The butanoate can be made into the ketone elsewhere as well.
Electrolysis of butanoate yields hexane, itself a fuel, and which can be made into a gasoline. _See the item Green Gasoline. ..
Hexane is a good solvent for butanoic acid, and hexane will separate from the ferment carrying the acid with it, so this can be done continuously instead of neutralising the acid by forming a salt. …Or, if indeed salt formation is done, then later mixing with COO and hexane will see free butanoic acid taken by the hexane while the bicarbonate of the other part of the salt forms (and drops out of solution, most probably).
Certainly, it would be simpler if the ferment was solely to acetic acid, likely as Ca:acetate. ..As indicated above the products may be K:acetate, or K:bicarbonate plus acetic acid. ..And this latter may be made into acetone by passing the vapour over hot MnO as a catalyst, (or apparently by a fermentation route). ..Butanoic acid vapour similarly produces a ketone, which can be used as a fuel, or made into one that is more energy dense.

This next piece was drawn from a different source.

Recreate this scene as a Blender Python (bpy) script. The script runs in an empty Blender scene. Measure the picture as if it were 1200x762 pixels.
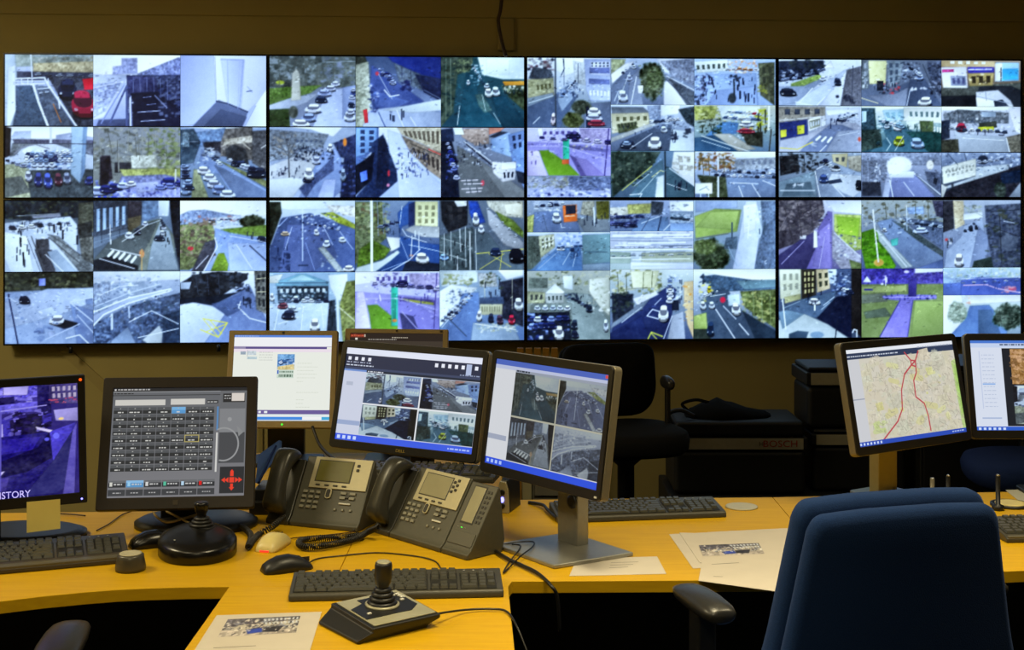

These potassium products and the acetic are each worth considerably more than fertiliser potash. K:acetate is sold as a sidewalk de:icer, a somewhat pricey one, but relatively benign and a fertiliser, which any sodium product is not, be it NaCl or Na:acetate. A limited market, but still. Oddly enough, K:acetate is not produced on this continent but is imported, likely from Europe.
K:bicarbonate would be more valuable as a fertiliser than KCl to certain overseas buyers, because it is really two products in one. Mixing it with a strong NaCl solution precipitates Na:bicarbonate, leaving KCl in solution. Heating the bicarb to no great degree creates Na:carbonate (soda). So then the importer has fertiliser KCl plus soda that can be readily sold to industrial users, or to a packager marketing washing soda. Obviously, such an overseas importer would be willing to pay rather more for K:bicarbonate than for ‘muriate of potash’ which is the name KCl carries as a fertiliser.
{_It would be tempting to ship K:carbonate from the mine due to weight reduction relative to the bicarb, but being very deliquescent, attracting moisture, it could not be sent as a dry bulk product unless in air:tight containers. Or as a slurry would be fine. Besides, K:bicarbonate is more useful for many an overseas buyer.}
To sum up, a solution potash mine would have somewhat lower operating costs per tonne of product, due to greater utilisation of crystalliser capacity, were it coupled with a biofuels fermenter outfit. Also, it may market potassium products having higher value per tonne than the usual fertiliser potash, products that may be especially attractive in particular overseas markets. Meanwhile, the fermenter also has lower operating costs due to this synergistic association with the potash miner.